We are of the opinion the petitioners have misapprehended their proper remedy for an alleged discrimination against them by the levying of illegal taxes, in seeking by mandate to compel the Auditor and the Tax Collector to perform duties which are imposed by law only upon the assessor or the board of equalization. This is not a suit for reimbursement of alleged illegal taxes which have been levied and collected. No part of the taxes levied against any of the properties of these petitioners for the year 1933-1934 has been paid. This is an apparent effort to review the quasi-judicial proceedings of a board of equalization by means of a writ of mandamus. It is evident that the proceedings of the board could not ordinarily be reviewed in a mandamus proceeding. [6] In order [10 Cal. App. 2d 628] to accomplish that purpose the petitioners have attempted to make the proceedings of the board a part of their petition for a writ of mandamus by referring to a thousand-page transcript thereof as exhibit "K". This is certainly not an approved way of converting a mandamus proceeding into a writ of certiorari, and it violates the established principle that evidentiary matters should not be pleaded. The general rules of pleading apply also to mandamus proceedings. (16 Cal.Jur. 858, sec. 60; sec. 1109, Code Civ. Proc.; People v. Board of Supervisors, 27 Cal. 655.) The complaint must consist of a statement of facts "in ordinary and concise language". (Sec. 426, Code Civ.
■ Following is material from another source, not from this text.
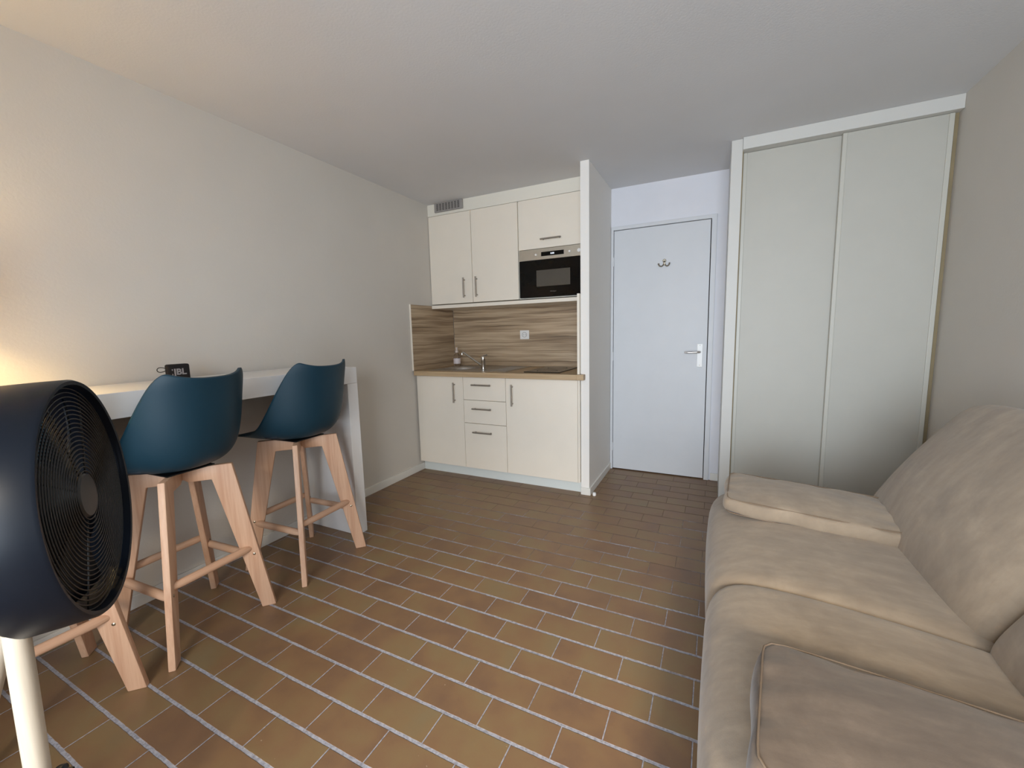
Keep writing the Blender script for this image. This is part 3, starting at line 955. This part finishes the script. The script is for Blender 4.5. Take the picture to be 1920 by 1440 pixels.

Proc.) It is usually improper to plead evidentiary facts. (21 Cal.Jur. 20, sec. 8; 21 R. C. L. 443, sec. 6.)

For the reason that the petition for a writ of mandamus in this proceeding fails to state a cause of action against these respondents and that it is apparently impossible to do so under the circumstances of this case, the demurrer was properly sustained without leave to amend.

The judgment is affirmed.

Pullen, P. J., and Plummer, J., concurred.